From the first line of the data below, copy each line up to the one containing "of frame', 'baseboard')", and include that line too.

#####

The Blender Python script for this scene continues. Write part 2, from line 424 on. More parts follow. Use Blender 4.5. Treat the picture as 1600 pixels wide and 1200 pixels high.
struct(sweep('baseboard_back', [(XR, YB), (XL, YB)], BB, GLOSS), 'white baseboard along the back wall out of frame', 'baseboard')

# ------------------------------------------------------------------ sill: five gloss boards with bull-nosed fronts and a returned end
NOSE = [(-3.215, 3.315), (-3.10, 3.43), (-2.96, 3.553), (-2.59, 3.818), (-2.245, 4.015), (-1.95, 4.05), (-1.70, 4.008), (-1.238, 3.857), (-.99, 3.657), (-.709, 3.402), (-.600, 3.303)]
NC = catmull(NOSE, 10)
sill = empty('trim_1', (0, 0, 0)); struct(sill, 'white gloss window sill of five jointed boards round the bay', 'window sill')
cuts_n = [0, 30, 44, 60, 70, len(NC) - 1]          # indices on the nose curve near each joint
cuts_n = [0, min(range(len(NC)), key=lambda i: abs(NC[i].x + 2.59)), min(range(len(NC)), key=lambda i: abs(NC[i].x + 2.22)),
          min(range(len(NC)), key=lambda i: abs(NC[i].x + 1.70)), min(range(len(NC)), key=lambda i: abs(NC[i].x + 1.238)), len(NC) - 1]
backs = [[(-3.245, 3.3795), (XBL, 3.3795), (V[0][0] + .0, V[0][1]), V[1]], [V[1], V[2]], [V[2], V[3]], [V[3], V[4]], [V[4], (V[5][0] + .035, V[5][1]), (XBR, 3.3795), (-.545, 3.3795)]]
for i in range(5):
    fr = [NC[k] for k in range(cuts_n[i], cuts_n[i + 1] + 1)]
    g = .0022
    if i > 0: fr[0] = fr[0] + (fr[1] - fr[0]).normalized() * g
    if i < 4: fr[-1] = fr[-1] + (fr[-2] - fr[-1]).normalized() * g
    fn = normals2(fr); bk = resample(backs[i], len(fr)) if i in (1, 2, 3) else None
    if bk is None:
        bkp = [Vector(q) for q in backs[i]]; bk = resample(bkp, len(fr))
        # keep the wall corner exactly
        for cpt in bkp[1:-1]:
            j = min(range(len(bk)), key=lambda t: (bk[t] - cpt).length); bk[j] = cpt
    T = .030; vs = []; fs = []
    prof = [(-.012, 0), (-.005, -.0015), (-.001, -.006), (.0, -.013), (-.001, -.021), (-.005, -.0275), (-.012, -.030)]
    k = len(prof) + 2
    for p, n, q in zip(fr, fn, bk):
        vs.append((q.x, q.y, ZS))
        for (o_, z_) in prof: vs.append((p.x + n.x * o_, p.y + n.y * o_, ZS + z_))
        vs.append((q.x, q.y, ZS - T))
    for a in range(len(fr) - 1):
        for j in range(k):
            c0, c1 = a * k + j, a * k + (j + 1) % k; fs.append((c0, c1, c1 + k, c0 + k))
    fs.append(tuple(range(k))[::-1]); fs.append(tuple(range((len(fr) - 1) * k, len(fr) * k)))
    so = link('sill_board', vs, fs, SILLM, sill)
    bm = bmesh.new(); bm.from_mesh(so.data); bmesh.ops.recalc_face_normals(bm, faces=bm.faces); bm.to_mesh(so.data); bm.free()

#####

- [Expected answer]
The Blender Python script for this scene continues. Write part 2, from line 424 on. More parts follow. Use Blender 4.5. Treat the picture as 1600 pixels wide and 1200 pixels high.
struct(sweep('baseboard_back', [(XR, YB), (XL, YB)], BB, GLOSS), 'white baseboard along the back wall out of frame', 'baseboard')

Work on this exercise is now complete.